Directors, officers and employees must report, in person or in writing, any known or suspected violations of laws, governmental regulations or this Code to either, the Company's General Counsel, Ron Morrison, at rmorrison@impaccompanies.com or 949/475-3942. You may also contact the Audit Committee of the Board of Directors at: auditcommittee@impaccompanies.com, or if you are concerned about maintaining anonymity, you may send correspondence to the following outside private mail box address at Impac Mortgage Holdings, Inc., attention Audit Committee, 19500 Jamboree Road, Irvine, CA 92612 or contact a confidential reporting service at (866) 855-9629. Any questions or violation reports will be addressed immediately and seriously.
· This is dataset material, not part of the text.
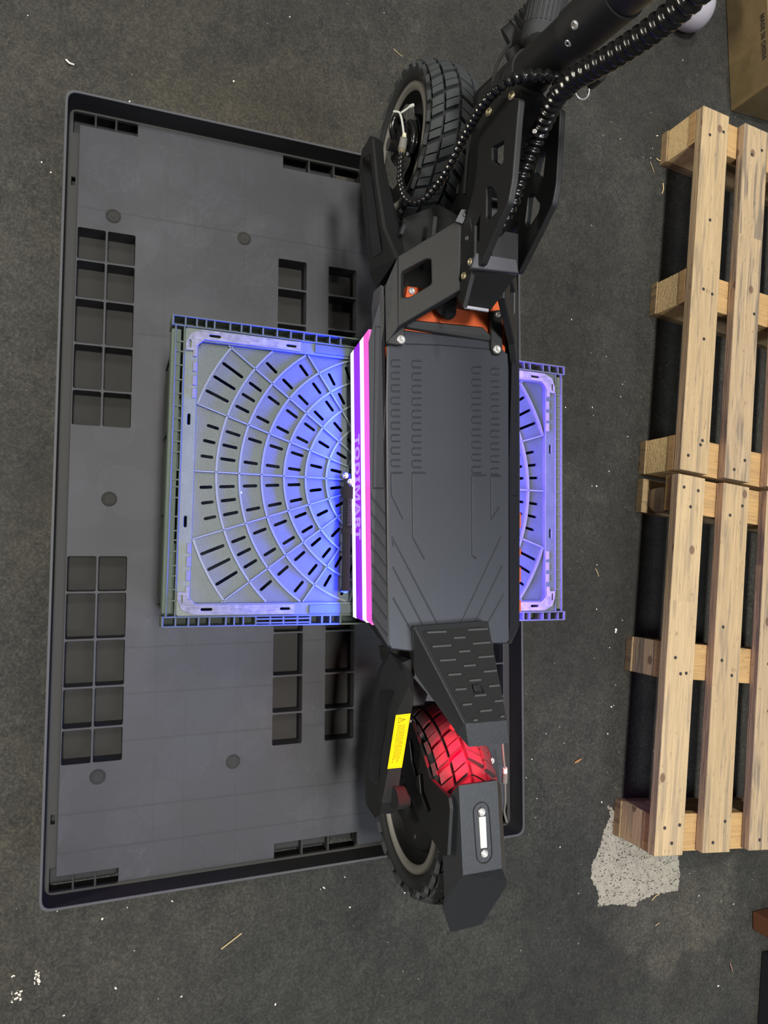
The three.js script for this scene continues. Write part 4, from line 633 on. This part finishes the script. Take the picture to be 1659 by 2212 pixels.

Waivers of the Code of Ethics

Any waiver of this Code for executive officers or directors may be made only by the Board or a Board committee and will be promptly disclosed as required by law or stock exchange regulations.

No Retaliation

We will not allow any retaliation against a director, officer or employee who acts in good faith in reporting any violation. Our General Counsel will investigate any reported violations and will determine an appropriate response, including corrective action and preventative measures, involving the Chair of the Audit Committee or Chief Executive Officer when required. All reports will be treated confidentially to every extent possible.

Consequences of a Violation

Directors, officers and employees that violate any laws, governmental regulations or this Code will face appropriate, case specific disciplinary action, which may include demotion or immediate discharge.

At Will Employment

Nothing in this Code of Ethics shall confer upon employee any right to continue in the employment of the Company for any period of specific duration or interfere with or otherwise restrict in any way the rights of the Company (or any parent or subsidiary of the Company employing or retaining the employee) or of the employee, which rights are hereby expressly reserved by each, to terminate employee's Service at any time for any reason, with or without cause.